MATERIAL PROVIDED:

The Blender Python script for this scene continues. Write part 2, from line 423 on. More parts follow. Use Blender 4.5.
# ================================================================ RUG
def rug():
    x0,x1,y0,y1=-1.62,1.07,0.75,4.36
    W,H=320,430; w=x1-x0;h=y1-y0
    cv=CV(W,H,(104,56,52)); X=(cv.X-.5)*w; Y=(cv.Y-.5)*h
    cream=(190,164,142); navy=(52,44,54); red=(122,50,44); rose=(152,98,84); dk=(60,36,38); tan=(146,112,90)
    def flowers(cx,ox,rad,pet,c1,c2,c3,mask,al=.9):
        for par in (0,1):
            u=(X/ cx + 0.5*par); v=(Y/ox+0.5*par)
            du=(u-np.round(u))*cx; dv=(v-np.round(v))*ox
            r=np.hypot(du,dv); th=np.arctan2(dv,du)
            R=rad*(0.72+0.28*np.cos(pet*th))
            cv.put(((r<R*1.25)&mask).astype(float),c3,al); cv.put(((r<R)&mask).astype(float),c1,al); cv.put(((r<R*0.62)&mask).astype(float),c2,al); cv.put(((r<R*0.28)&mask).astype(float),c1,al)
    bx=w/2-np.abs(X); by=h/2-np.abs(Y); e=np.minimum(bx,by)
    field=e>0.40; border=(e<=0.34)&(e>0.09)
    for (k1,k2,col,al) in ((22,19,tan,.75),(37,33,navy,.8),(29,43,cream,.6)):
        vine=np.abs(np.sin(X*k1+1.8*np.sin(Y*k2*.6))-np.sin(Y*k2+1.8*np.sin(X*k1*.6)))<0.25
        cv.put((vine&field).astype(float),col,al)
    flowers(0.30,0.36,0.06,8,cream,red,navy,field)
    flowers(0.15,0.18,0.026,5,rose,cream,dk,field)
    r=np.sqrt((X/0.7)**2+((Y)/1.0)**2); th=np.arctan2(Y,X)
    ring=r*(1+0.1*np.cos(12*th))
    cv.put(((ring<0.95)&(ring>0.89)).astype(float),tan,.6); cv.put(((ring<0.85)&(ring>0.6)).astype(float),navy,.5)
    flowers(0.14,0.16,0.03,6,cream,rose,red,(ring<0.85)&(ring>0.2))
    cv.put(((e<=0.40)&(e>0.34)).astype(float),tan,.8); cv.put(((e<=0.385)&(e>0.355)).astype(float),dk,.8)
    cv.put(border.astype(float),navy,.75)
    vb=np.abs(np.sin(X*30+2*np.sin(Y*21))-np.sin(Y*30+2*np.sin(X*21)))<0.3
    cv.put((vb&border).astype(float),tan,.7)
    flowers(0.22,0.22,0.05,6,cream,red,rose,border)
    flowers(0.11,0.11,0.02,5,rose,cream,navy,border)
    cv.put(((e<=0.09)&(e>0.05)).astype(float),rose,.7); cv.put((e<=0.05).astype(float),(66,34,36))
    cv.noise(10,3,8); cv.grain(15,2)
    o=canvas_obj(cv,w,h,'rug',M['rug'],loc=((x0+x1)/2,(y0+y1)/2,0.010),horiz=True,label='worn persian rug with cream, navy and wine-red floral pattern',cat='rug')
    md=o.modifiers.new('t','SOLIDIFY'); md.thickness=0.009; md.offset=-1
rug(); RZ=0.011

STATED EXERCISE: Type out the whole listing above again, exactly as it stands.

CORRECT RESPONSE:
The Blender Python script for this scene continues. Write part 2, from line 423 on. More parts follow. Use Blender 4.5.
# ================================================================ RUG
def rug():
    x0,x1,y0,y1=-1.62,1.07,0.75,4.36
    W,H=320,430; w=x1-x0;h=y1-y0
    cv=CV(W,H,(104,56,52)); X=(cv.X-.5)*w; Y=(cv.Y-.5)*h
    cream=(190,164,142); navy=(52,44,54); red=(122,50,44); rose=(152,98,84); dk=(60,36,38); tan=(146,112,90)
    def flowers(cx,ox,rad,pet,c1,c2,c3,mask,al=.9):
        for par in (0,1):
            u=(X/ cx + 0.5*par); v=(Y/ox+0.5*par)
            du=(u-np.round(u))*cx; dv=(v-np.round(v))*ox
            r=np.hypot(du,dv); th=np.arctan2(dv,du)
            R=rad*(0.72+0.28*np.cos(pet*th))
            cv.put(((r<R*1.25)&mask).astype(float),c3,al); cv.put(((r<R)&mask).astype(float),c1,al); cv.put(((r<R*0.62)&mask).astype(float),c2,al); cv.put(((r<R*0.28)&mask).astype(float),c1,al)
    bx=w/2-np.abs(X); by=h/2-np.abs(Y); e=np.minimum(bx,by)
    field=e>0.40; border=(e<=0.34)&(e>0.09)
    for (k1,k2,col,al) in ((22,19,tan,.75),(37,33,navy,.8),(29,43,cream,.6)):
        vine=np.abs(np.sin(X*k1+1.8*np.sin(Y*k2*.6))-np.sin(Y*k2+1.8*np.sin(X*k1*.6)))<0.25
        cv.put((vine&field).astype(float),col,al)
    flowers(0.30,0.36,0.06,8,cream,red,navy,field)
    flowers(0.15,0.18,0.026,5,rose,cream,dk,field)
    r=np.sqrt((X/0.7)**2+((Y)/1.0)**2); th=np.arctan2(Y,X)
    ring=r*(1+0.1*np.cos(12*th))
    cv.put(((ring<0.95)&(ring>0.89)).astype(float),tan,.6); cv.put(((ring<0.85)&(ring>0.6)).astype(float),navy,.5)
    flowers(0.14,0.16,0.03,6,cream,rose,red,(ring<0.85)&(ring>0.2))
    cv.put(((e<=0.40)&(e>0.34)).astype(float),tan,.8); cv.put(((e<=0.385)&(e>0.355)).astype(float),dk,.8)
    cv.put(border.astype(float),navy,.75)
    vb=np.abs(np.sin(X*30+2*np.sin(Y*21))-np.sin(Y*30+2*np.sin(X*21)))<0.3
    cv.put((vb&border).astype(float),tan,.7)
    flowers(0.22,0.22,0.05,6,cream,red,rose,border)
    flowers(0.11,0.11,0.02,5,rose,cream,navy,border)
    cv.put(((e<=0.09)&(e>0.05)).astype(float),rose,.7); cv.put((e<=0.05).astype(float),(66,34,36))
    cv.noise(10,3,8); cv.grain(15,2)
    o=canvas_obj(cv,w,h,'rug',M['rug'],loc=((x0+x1)/2,(y0+y1)/2,0.010),horiz=True,label='worn persian rug with cream, navy and wine-red floral pattern',cat='rug')
    md=o.modifiers.new('t','SOLIDIFY'); md.thickness=0.009; md.offset=-1
rug(); RZ=0.011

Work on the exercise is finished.